_Input material:_
· · · ·
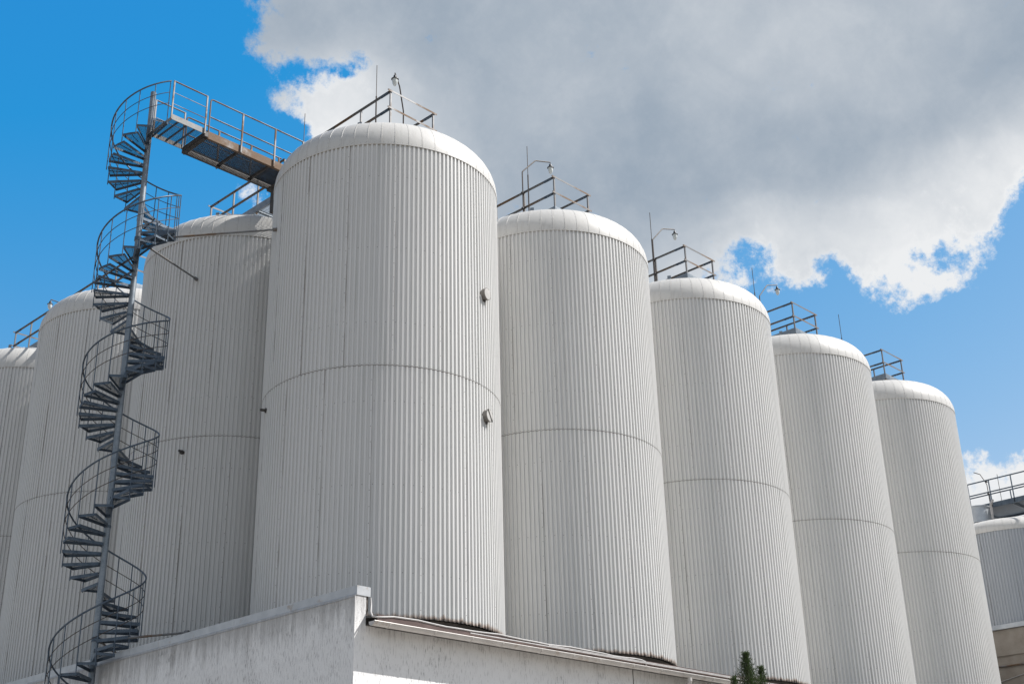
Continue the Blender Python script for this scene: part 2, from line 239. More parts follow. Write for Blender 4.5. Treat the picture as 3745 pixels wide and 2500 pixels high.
· · · ·
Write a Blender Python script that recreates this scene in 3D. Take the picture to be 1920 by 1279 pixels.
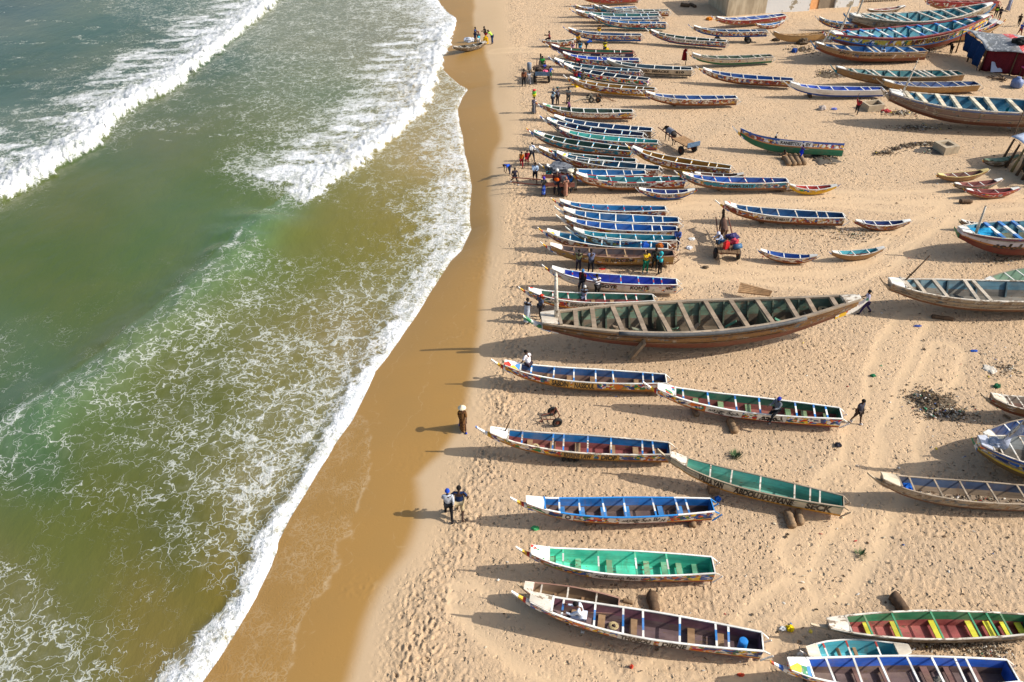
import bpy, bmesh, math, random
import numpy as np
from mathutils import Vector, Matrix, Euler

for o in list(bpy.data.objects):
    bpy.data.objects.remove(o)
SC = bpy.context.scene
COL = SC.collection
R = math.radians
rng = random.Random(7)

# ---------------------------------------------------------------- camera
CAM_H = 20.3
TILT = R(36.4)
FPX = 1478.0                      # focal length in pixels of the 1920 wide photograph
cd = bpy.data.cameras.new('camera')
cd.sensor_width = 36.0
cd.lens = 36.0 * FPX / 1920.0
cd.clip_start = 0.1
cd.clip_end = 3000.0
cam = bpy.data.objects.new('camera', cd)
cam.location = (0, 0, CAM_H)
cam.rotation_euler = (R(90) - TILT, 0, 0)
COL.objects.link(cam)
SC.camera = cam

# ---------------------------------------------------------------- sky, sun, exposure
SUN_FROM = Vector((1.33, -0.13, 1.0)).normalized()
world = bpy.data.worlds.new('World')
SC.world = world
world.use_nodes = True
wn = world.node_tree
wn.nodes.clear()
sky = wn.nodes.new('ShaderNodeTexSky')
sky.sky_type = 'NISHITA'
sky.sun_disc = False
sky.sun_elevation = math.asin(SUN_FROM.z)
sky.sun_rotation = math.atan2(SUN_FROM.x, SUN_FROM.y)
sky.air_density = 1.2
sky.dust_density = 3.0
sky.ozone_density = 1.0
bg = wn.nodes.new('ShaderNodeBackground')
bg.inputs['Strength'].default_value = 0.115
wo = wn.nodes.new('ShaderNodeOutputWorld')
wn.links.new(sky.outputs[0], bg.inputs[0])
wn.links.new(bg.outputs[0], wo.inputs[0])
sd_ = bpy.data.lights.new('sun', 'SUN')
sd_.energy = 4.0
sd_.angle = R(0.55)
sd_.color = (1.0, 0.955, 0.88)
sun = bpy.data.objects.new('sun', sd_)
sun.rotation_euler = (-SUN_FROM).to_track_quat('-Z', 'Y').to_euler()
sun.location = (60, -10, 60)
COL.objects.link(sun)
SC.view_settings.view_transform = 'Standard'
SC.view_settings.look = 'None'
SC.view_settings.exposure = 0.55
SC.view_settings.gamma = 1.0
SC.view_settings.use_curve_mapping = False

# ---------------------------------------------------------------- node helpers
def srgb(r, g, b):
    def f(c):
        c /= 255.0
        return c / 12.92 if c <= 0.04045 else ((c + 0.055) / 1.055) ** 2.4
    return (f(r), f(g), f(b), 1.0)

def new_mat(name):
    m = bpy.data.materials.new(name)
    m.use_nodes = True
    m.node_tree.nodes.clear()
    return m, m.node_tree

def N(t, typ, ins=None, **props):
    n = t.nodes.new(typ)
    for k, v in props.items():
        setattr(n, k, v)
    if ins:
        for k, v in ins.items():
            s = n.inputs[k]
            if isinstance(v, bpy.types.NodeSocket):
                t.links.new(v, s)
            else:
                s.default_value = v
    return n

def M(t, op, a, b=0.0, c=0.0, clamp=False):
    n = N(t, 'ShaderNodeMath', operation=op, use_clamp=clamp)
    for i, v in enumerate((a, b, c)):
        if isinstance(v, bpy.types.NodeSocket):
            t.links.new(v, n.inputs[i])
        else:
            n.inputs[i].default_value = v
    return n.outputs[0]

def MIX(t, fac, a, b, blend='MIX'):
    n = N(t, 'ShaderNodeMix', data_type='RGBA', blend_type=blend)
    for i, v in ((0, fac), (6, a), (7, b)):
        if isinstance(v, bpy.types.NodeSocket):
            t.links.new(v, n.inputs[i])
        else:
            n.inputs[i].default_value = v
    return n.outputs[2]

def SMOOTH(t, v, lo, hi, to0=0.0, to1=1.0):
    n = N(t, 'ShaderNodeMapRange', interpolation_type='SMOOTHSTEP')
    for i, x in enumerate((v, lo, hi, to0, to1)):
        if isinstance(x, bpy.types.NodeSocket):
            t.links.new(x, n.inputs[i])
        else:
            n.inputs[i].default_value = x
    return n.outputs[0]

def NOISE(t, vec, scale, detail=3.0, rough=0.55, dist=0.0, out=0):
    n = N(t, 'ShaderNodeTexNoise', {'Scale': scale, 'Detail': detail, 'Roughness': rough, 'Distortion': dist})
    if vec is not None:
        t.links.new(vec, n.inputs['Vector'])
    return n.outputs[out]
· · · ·
_What you have to do:_ Output exactly the lines from the one containing "Write a Blender" through the one containing "return m, m.node_tree", both included, and nothing else; leave out any pictures.

_Response for this exercise:_
Write a Blender Python script that recreates this scene in 3D. Take the picture to be 1920 by 1279 pixels.
import bpy, bmesh, math, random
import numpy as np
from mathutils import Vector, Matrix, Euler

for o in list(bpy.data.objects):
    bpy.data.objects.remove(o)
SC = bpy.context.scene
COL = SC.collection
R = math.radians
rng = random.Random(7)

# ---------------------------------------------------------------- camera
CAM_H = 20.3
TILT = R(36.4)
FPX = 1478.0                      # focal length in pixels of the 1920 wide photograph
cd = bpy.data.cameras.new('camera')
cd.sensor_width = 36.0
cd.lens = 36.0 * FPX / 1920.0
cd.clip_start = 0.1
cd.clip_end = 3000.0
cam = bpy.data.objects.new('camera', cd)
cam.location = (0, 0, CAM_H)
cam.rotation_euler = (R(90) - TILT, 0, 0)
COL.objects.link(cam)
SC.camera = cam

# ---------------------------------------------------------------- sky, sun, exposure
SUN_FROM = Vector((1.33, -0.13, 1.0)).normalized()
world = bpy.data.worlds.new('World')
SC.world = world
world.use_nodes = True
wn = world.node_tree
wn.nodes.clear()
sky = wn.nodes.new('ShaderNodeTexSky')
sky.sky_type = 'NISHITA'
sky.sun_disc = False
sky.sun_elevation = math.asin(SUN_FROM.z)
sky.sun_rotation = math.atan2(SUN_FROM.x, SUN_FROM.y)
sky.air_density = 1.2
sky.dust_density = 3.0
sky.ozone_density = 1.0
bg = wn.nodes.new('ShaderNodeBackground')
bg.inputs['Strength'].default_value = 0.115
wo = wn.nodes.new('ShaderNodeOutputWorld')
wn.links.new(sky.outputs[0], bg.inputs[0])
wn.links.new(bg.outputs[0], wo.inputs[0])
sd_ = bpy.data.lights.new('sun', 'SUN')
sd_.energy = 4.0
sd_.angle = R(0.55)
sd_.color = (1.0, 0.955, 0.88)
sun = bpy.data.objects.new('sun', sd_)
sun.rotation_euler = (-SUN_FROM).to_track_quat('-Z', 'Y').to_euler()
sun.location = (60, -10, 60)
COL.objects.link(sun)
SC.view_settings.view_transform = 'Standard'
SC.view_settings.look = 'None'
SC.view_settings.exposure = 0.55
SC.view_settings.gamma = 1.0
SC.view_settings.use_curve_mapping = False

# ---------------------------------------------------------------- node helpers
def srgb(r, g, b):
    def f(c):
        c /= 255.0
        return c / 12.92 if c <= 0.04045 else ((c + 0.055) / 1.055) ** 2.4
    return (f(r), f(g), f(b), 1.0)

def new_mat(name):
    m = bpy.data.materials.new(name)
    m.use_nodes = True
    m.node_tree.nodes.clear()
    return m, m.node_tree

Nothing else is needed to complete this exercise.